Darja Rudkova, cittadina bielorussa che vive in esilio, su EuroNews descrive la situazione attuale come “un clima di paura soffocante”. L’opposizione politica è stata, in pratica, quasi del tutto eliminata: molti leader sono stati imprigionati, perseguitati o costretti a fuggire. L’ultimo esempio di questa repressione è l’anticipazione delle elezioni a gennaio, in pieno inverno, una mossa calcolata per scoraggiare eventuali manifestazioni di dissenso.
Il legame tra Minsk e Mosca è più solido che mai. Lukašenko ha trasformato la Bielorussia in uno stato satellite della Russia, accettando persino di ospitare armi nucleari tattiche sul proprio territorio. Dal febbraio 2022, il territorio bielorusso è stato utilizzato come base per l’invasione russa dell’Ucraina. Secondo il Parlamento Europeo, questo rapporto di dipendenza rafforza il controllo russo sulla regione e rappresenta una minaccia per la stabilità europea.
Nonostante occasionali tentativi di placare l’Occidente in passato, Lukašenko ha scelto la via della repressione sistematica. Parallelamente, l’economia rimane fortemente influenzata dal modello sovietico, con un governo che scoraggia l’uso della lingua bielorussa e promuove il russo come lingua ufficiale.

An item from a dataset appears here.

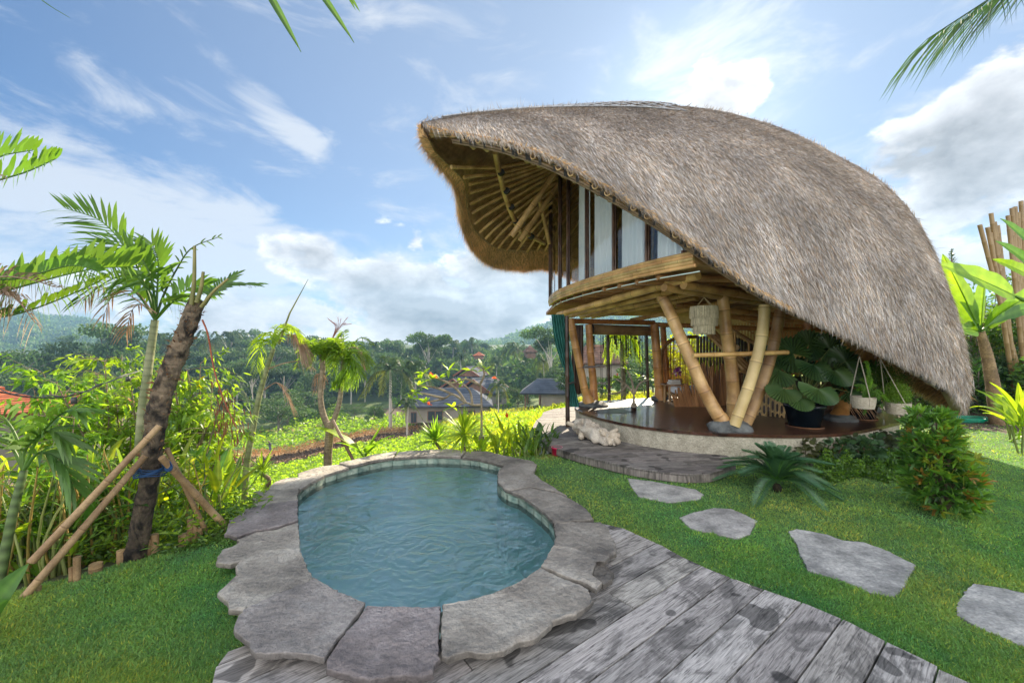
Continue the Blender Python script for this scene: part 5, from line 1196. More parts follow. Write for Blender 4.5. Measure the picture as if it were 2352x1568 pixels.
for i, p in enumerate(q):
    tg = (q[min(i + 1, 89)] - q[max(i - 1, 0)]).normalized(); s = tg.cross(Vector((0, 1, 0))).normalized(); n_ = s.cross(tg); row = []; tr = []
    for j in range(SEG):
        th_ = 2 * PI * j / SEG; v = s * math.cos(th_) + n_ * math.sin(th_); w = p + v * .09; k = 1 + .16 * mnoise.noise(w * 14) + .10 * mnoise.noise(w * 34) + .05 * random.uniform(-1, 1)
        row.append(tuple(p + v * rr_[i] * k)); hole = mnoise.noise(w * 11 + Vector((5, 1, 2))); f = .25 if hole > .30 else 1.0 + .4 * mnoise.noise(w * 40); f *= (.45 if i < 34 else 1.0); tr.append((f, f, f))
    rows.append(row); tn.append(tr)
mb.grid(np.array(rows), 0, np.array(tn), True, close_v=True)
for k in range(420):   # fibres and torn leaf bases
    i = random.randint(30, 88); p = q[i]; a = random.uniform(0, 2 * PI); v = Vector((math.cos(a), math.sin(a), 0)); b = p + v * rr_[i] * 1.02; d = (v * .6 + Vector((0, 0, random.uniform(.2, 1.2)))).normalized(); L_ = random.uniform(.02, .07)
    mb.blades([tuple(b)], [tuple(d)], L_, .006 if random.random() < .85 else .02, bend=.3, mat=1, tint=tuple(np.array([.9, .65, .45]) * random.uniform(.4, 1.2)))
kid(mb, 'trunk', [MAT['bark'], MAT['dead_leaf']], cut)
for a_, b_, c_, r in (((440, 700), (446, 640), (447, 565), .018), ((452, 695), (462, 660), (467, 624), .018), ((462, 705), (490, 670), (524, 640), .014), ((395, 860), (385, 875), (367, 890), .013)):
    mb = MB(); mb.tube(curve([P(*a_, D3), P(*b_, D3), P(*c_, D3)], 10), [r * (1 - .045 * i) for i in range(10)], 8, 0, (.9, .75, .45)); kid(mb, 'leaf_stalk', MAT['stem_green'], cut)
mb = MB()
pinnate(mb, [P(468, 700, 3.4), P(485, 672, 3.5), P(520, 655, 3.6), P(583, 652, 3.8)], 16, .20, .03, .25, .25, 0, (1, 1, 1), ang=60, vee=.1)
pinnate(mb, [P(470, 700, 3.45), P(500, 660, 3.6), P(540, 630, 3.8)], 12, .18, .03, .1, .3, 0, (1.1, 1.1, .8), ang=40, vee=.1)
pinnate(mb, [P(458, 690, 3.4), P(430, 680, 3.5), P(395, 690, 3.6)], 10, .16, .03, .3, .3, 0, (1, 1, 1), ang=50)
kid(mb, 'frond', MAT['leaf'], cut)
mb = MB(); mb.tube(curve([P(465, 735, 3.25), P(478, 770, 3.2), P(492, 850, 3.15), P(515, 920, 3.1), P(545, 985, 3.1)], 16), [.008 - .0003 * i for i in range(16)], 6, 0, (1.1, .45, .3))
for k in range(90):
    t = random.uniform(.45, 1); c = P(478 + 65 * t, 770 + 215 * t, 3.13) + Vector((random.gauss(0, .05), random.gauss(0, .04), random.uniform(-.3, .04))); mb.tube([c, c + Vector((random.gauss(0, .01), 0, -.05))], .0035, 4, 0, (.8, .4, .25))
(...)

L’Unione Europea ha denunciato queste elezioni come una “farsa totale”. La Commissione Europea ha dichiarato: “Non sono elezioni quando si sa già chi vincerà”. Dal 2020, l’UE ha imposto sanzioni crescenti contro il regime di Minsk, sanzionando 287 individui e 39 entità, incluso lo stesso Lukašenko. Recentemente, Bruxelles ha stanziato 30 milioni di euro per sostenere la società civile bielorussa, portando a 170 milioni il totale degli aiuti erogati dal 2020.

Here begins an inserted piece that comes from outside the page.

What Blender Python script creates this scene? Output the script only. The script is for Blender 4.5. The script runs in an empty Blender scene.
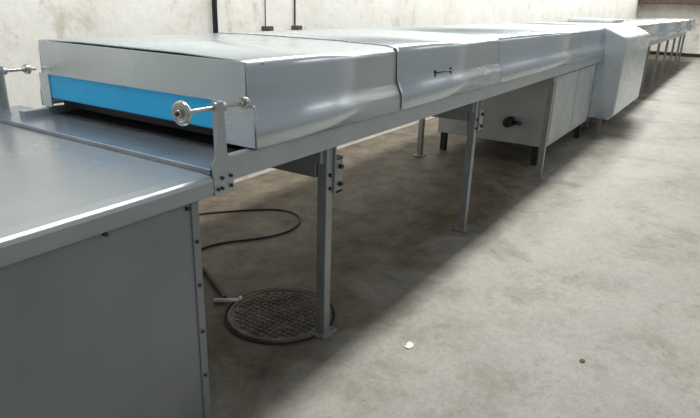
import bpy, bmesh, math, random
from mathutils import Vector, Matrix
random.seed(4)
scene=bpy.context.scene
scene.view_settings.view_transform='Standard'
scene.view_settings.look='None'
col=bpy.context.collection

# ------------------------------------------------------------ materials
def mat(name,base,rough=.5,metal=0.,var=.0,scale=4.,dark=None,bump=0.,bscale=60.,stretch=(1,1,1),rvar=0.):
    m=bpy.data.materials.new(name);m.use_nodes=True
    nt=m.node_tree;b=nt.nodes['Principled BSDF']
    b.inputs['Base Color'].default_value=(*base,1);b.inputs['Roughness'].default_value=rough;b.inputs['Metallic'].default_value=metal
    tc=nt.nodes.new('ShaderNodeTexCoord');mp=nt.nodes.new('ShaderNodeMapping')
    mp.inputs['Scale'].default_value=stretch
    nt.links.new(tc.outputs['Object'],mp.inputs['Vector'])
    if var>0 or dark:
        n=nt.nodes.new('ShaderNodeTexNoise');n.inputs['Scale'].default_value=scale;n.inputs['Detail'].default_value=5;n.inputs['Roughness'].default_value=.5
        nt.links.new(mp.outputs['Vector'],n.inputs['Vector'])
        r=nt.nodes.new('ShaderNodeValToRGB');r.color_ramp.elements[0].position=.3;r.color_ramp.elements[1].position=.7
        d=dark or tuple(c*(1-var) for c in base)
        r.color_ramp.elements[0].color=(*d,1);r.color_ramp.elements[1].color=(*base,1)
        nt.links.new(n.outputs['Fac'],r.inputs['Fac']);nt.links.new(r.outputs['Color'],b.inputs['Base Color'])
        if rvar>0:
            mr=nt.nodes.new('ShaderNodeMapRange');mr.inputs['From Min'].default_value=.3;mr.inputs['From Max'].default_value=.7
            mr.inputs['To Min'].default_value=rough+rvar;mr.inputs['To Max'].default_value=rough
            nt.links.new(n.outputs['Fac'],mr.inputs['Value']);nt.links.new(mr.outputs['Result'],b.inputs['Roughness'])
    if bump>0:
        n2=nt.nodes.new('ShaderNodeTexNoise');n2.inputs['Scale'].default_value=bscale;n2.inputs['Detail'].default_value=6
        nt.links.new(mp.outputs['Vector'],n2.inputs['Vector'])
        bp=nt.nodes.new('ShaderNodeBump');bp.inputs['Strength'].default_value=bump;bp.inputs['Distance'].default_value=.01
        nt.links.new(n2.outputs['Fac'],bp.inputs['Height']);nt.links.new(bp.outputs['Normal'],b.inputs['Normal'])
    return m
M_hood=mat('hood_steel',(.65,.715,.76),.25,.90,.10,1.6,rvar=.06,stretch=(.5,2,2))
M_rail=mat('rail_grey',(.44,.48,.505),.38,.5,.12,6)
M_table=mat('table_grey_paint',(.38,.415,.44),.27,.62,.16,3,bump=.02,bscale=200,rvar=.10)
M_panel=mat('panel_grey_paint',(.26,.285,.295),.5,.25,.14,4,bump=.02,bscale=200)
M_leg=mat('leg_grey',(.34,.365,.37),.45,.4,.2,12)
M_dark=mat('dark_steel',(.05,.05,.048),.5,.5,.3,10)
M_blk=mat('black_rubber',(.012,.012,.013),.5,0,.3,10)
M_bolt=mat('bolt_dark',(.08,.075,.07),.4,.8,.2,40)
M_chrome=mat('dull_chrome',(.60,.59,.56),.25,1.,.2,30)
M_blue=mat('blue_plastic',(.02,.53,1.0),.4,0,.10,6)
M_belt=mat('lead_in_steel',(.36,.41,.46),.20,.6,dark=(.18,.24,.32),scale=2.5,stretch=(2,1,1),rvar=.1)
M_cab=mat('cabinet_grey',(.50,.535,.54),.45,.25,.2,5)
M_paper=mat('paper',(.88,.87,.83),.8,0,.1,20)
M_iron=mat('cast_iron',(.27,.235,.20),.6,.3,dark=(.12,.10,.08),scale=9,bump=.1)
M_rim=mat('rim_iron',(.05,.045,.04),.7,.3,.4,12)
M_brown=mat('brown_stuff',(.12,.085,.06),.7,0,.5,5)
M_yel=mat('yellow',(.6,.45,.08),.6,0,.2,9)
M_pipe=mat('pipe_dark',(.035,.035,.04),.5,.2,.3,12)

def floor_mat():
    m=bpy.data.materials.new('concrete_floor');m.use_nodes=True
    nt=m.node_tree;b=nt.nodes['Principled BSDF'];L=nt.links.new
    tc=nt.nodes.new('ShaderNodeTexCoord')
    def noise(s,d=8,r=.6,dist=0):
        n=nt.nodes.new('ShaderNodeTexNoise');n.inputs['Scale'].default_value=s;n.inputs['Detail'].default_value=d;n.inputs['Roughness'].default_value=r
        n.inputs['Distortion'].default_value=dist
        L(tc.outputs['Object'],n.inputs['Vector']);return n
    def ramp(src,p0,c0,p1,c1):
        r=nt.nodes.new('ShaderNodeValToRGB');e=r.color_ramp.elements
        e[0].position=p0;e[1].position=p1;e[0].color=(*c0,1);e[1].color=(*c1,1);L(src,r.inputs['Fac']);return r
    def mix(f,a,c,mode='MIX'):
        x=nt.nodes.new('ShaderNodeMix');x.data_type='RGBA';x.blend_type=mode
        if isinstance(f,float): x.inputs[0].default_value=f
        else: L(f,x.inputs[0])
        L(a,x.inputs[6]);L(c,x.inputs[7]);return x.outputs[2]
    base=ramp(noise(1.1,10,.70,.3).outputs['Fac'],.36,(.345,.34,.305),.64,(.45,.445,.405))
    fine=ramp(noise(22,8,.75).outputs['Fac'],.32,(.76,.76,.75),.68,(1,1,1))
    c=mix(1.,base.outputs['Color'],fine.outputs['Color'],'MULTIPLY')
    sp=ramp(noise(75,4,.6).outputs['Fac'],.31,(.40,.38,.35),.41,(1,1,1))
    c=mix(.7,c,sp.outputs['Color'],'MULTIPLY')
    st=ramp(noise(2.3,10,.78,.4).outputs['Fac'],.38,(.60,.57,.52),.50,(1,1,1))
    c=mix(.6,c,st.outputs['Color'],'MULTIPLY')
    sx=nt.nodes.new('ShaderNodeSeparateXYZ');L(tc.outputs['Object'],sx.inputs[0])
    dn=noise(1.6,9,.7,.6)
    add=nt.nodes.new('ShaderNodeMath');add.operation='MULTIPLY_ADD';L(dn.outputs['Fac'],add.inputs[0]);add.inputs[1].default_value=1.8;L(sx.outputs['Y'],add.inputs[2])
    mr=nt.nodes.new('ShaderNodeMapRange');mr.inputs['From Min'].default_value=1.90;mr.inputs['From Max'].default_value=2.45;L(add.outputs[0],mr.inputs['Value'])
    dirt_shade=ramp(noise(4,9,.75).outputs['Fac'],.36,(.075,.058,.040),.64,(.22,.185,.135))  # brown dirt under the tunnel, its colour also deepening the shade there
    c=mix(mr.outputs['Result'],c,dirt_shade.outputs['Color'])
    L(c,b.inputs['Base Color'])
    rr=nt.nodes.new('ShaderNodeMapRange');rr.inputs['To Min'].default_value=.42;rr.inputs['To Max'].default_value=.75
    L(noise(3).outputs['Fac'],rr.inputs['Value']);L(rr.outputs['Result'],b.inputs['Roughness'])
    bp=nt.nodes.new('ShaderNodeBump');bp.inputs['Strength'].default_value=.3;bp.inputs['Distance'].default_value=.01
    L(noise(35,8,.7).outputs['Fac'],bp.inputs['Height']);L(bp.outputs['Normal'],b.inputs['Normal'])
    return m
def wall_mat():
    m=bpy.data.materials.new('stained_white_wall');m.use_nodes=True
    nt=m.node_tree;b=nt.nodes['Principled BSDF'];L=nt.links.new
    tc=nt.nodes.new('ShaderNodeTexCoord')
    def layer(sc,scale,p0,c0,p1,c1,dist=.5):
        mp=nt.nodes.new('ShaderNodeMapping');mp.inputs['Scale'].default_value=sc
        L(tc.outputs['Object'],mp.inputs['Vector'])
        n=nt.nodes.new('ShaderNodeTexNoise');n.inputs['Scale'].default_value=scale;n.inputs['Detail'].default_value=10;n.inputs['Roughness'].default_value=.7;n.inputs['Distortion'].default_value=dist
        L(mp.outputs['Vector'],n.inputs['Vector'])
        r=nt.nodes.new('ShaderNodeValToRGB');e=r.color_ramp.elements
        e[0].position=p0;e[0].color=(*c0,1);e[1].position=p1;e[1].color=(*c1,1)
        L(n.outputs['Fac'],r.inputs['Fac']);return r.outputs['Color']
    a=layer((1,1,1),1.8,.34,(.80,.785,.72),.58,(.92,.92,.88),0)
    d=layer((1,1,.7),3.5,.35,(.56,.50,.40),.45,(1,1,1),0)
    s=layer((1,1,1),14,.31,(.66,.61,.53),.40,(1,1,1),0)
    def mul(f,p,q):
        x=nt.nodes.new('ShaderNodeMix');x.data_type='RGBA';x.blend_type='MULTIPLY';x.inputs[0].default_value=f
        L(p,x.inputs[6]);L(q,x.inputs[7]);return x.outputs[2]
    L(mul(.5,mul(.5,a,s),d),b.inputs['Base Color']);b.inputs['Roughness'].default_value=.8
    n2=nt.nodes.new('ShaderNodeTexNoise');n2.inputs['Scale'].default_value=12;n2.inputs['Detail'].default_value=8;L(tc.outputs['Object'],n2.inputs['Vector'])
    bp=nt.nodes.new('ShaderNodeBump');bp.inputs['Strength'].default_value=.3;bp.inputs['Distance'].default_value=.02
    L(n2.outputs['Fac'],bp.inputs['Height']);L(bp.outputs['Normal'],b.inputs['Normal'])
    return m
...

Tuttavia, secondo gli analisti, queste misure non sono sufficienti a destabilizzare un regime che si nutre di isolamento e propaganda. Amnesty International ha denunciato: “Le autorità hanno creato un clima di paura soffocante, mettendo a tacere tutto e tutti coloro che contestano il governo”.
Lukašenko rappresenta l’esempio più evidente di una “democrazia illiberale”, un sistema che adotta le apparenze di una democrazia – elezioni, costituzioni, parlamenti – svuotandole però di ogni sostanza. Il modello bielorusso si allinea con quello russo: entrambi i leader mantengono il potere attraverso la manipolazione mediatica, il controllo delle istituzioni e la repressione degli oppositori.
Ex direttore di aziende agricole, Aleksandr Lukašenko ha mantenuto lo stile di governo tipico dell’epoca sovietica, scoraggiando attivamente qualsiasi forma di dissenso e utilizzando il KGB, ereditato dall’Unione Sovietica, per diffondere paura e controllo. È l’unico leader europeo a mantenere la pena di morte, eseguita con un colpo alla nuca.
La situazione in Bielorussia non riguarda solo il popolo bielorusso, ma rappresenta una sfida per la comunità internazionale. La diffusione di regimi che svuotano la democrazia delle sue fondamenta costituisce un pericolo per i valori liberali globali. La comunità internazionale deve agire con maggiore decisione. Sanzioni più severe, sostegno all’opposizione e strategie efficaci per combattere la propaganda sono strumenti essenziali per contrastare l’espansione di questi regimi autoritari.
Se la Bielorussia è il laboratorio di questa “democrazia illiberale”, la Russia di Vladimir Putin ne è il modello perfezionato. Fermare l’espansione di queste false democrazie è un imperativo non solo per preservare i diritti dei bielorussi, ma anche per difendere la democrazia come valore universale.